THE new draft wage agreement agreed by the social partners at Government Buildings in Dublin on Wednesday morning this week has been described by Sinn Féin as “disappointing” and “a bad deal for the low-paid”.
Mary Lou McDonald MEP said the extra 5 cents an hour for private sector workers on €10 an hour is “farcical”.
The new ‘social contract’ provides for a pay increase of 6 per cent for all workers, to be paid over 21 months. This will be paid in two phases, with a 0.5 per cent increase at the end of the agreement for workers earning less than €430.49 per week, or around €22,463 per annum.
All private sector workers will have a three-month pay pause. They will then receive a 3.5 per cent increase over six months, and a further 2.5 per cent for the following year.

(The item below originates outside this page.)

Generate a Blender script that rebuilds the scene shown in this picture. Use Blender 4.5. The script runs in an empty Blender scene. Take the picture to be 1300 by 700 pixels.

Public sector workers will have an 11-month pay pause from the last module of Towards 2016.
They will then receive 3.5 per cent for the next nine months (commencing 1 September 2009), and a further 2.5 per cent for the remainder of the agreement.
Mary Lou McDonald said:
“No matter what way this deal is dressed up, it absolutely represents a bad deal for lower-paid workers.
“In a climate of rising costs of living and the failure still of the Government to provide an anti-inflation package, this pay rise for the low-paid will have a near-meaningless effect on the daily lives of those struggling on low pay.
“Unions representing low-paid workers went into these talks seeking flat-rate increases for low-paid workers. They were absolutely right to do so and it is extremely disappointing that the Government did not recognise the need for flat-rate increases. It has long been clear that percentage pay increases deliver bad outcomes for the low-paid, as better-paid workers benefit proportionally more.
“The Government may portray the deal as the best that could be achieved in the current economic climate. However, Sinn Féin is of the opinion that the most vulnerable in society should not be the people targeted to carry the can for the Government’s economic mess.”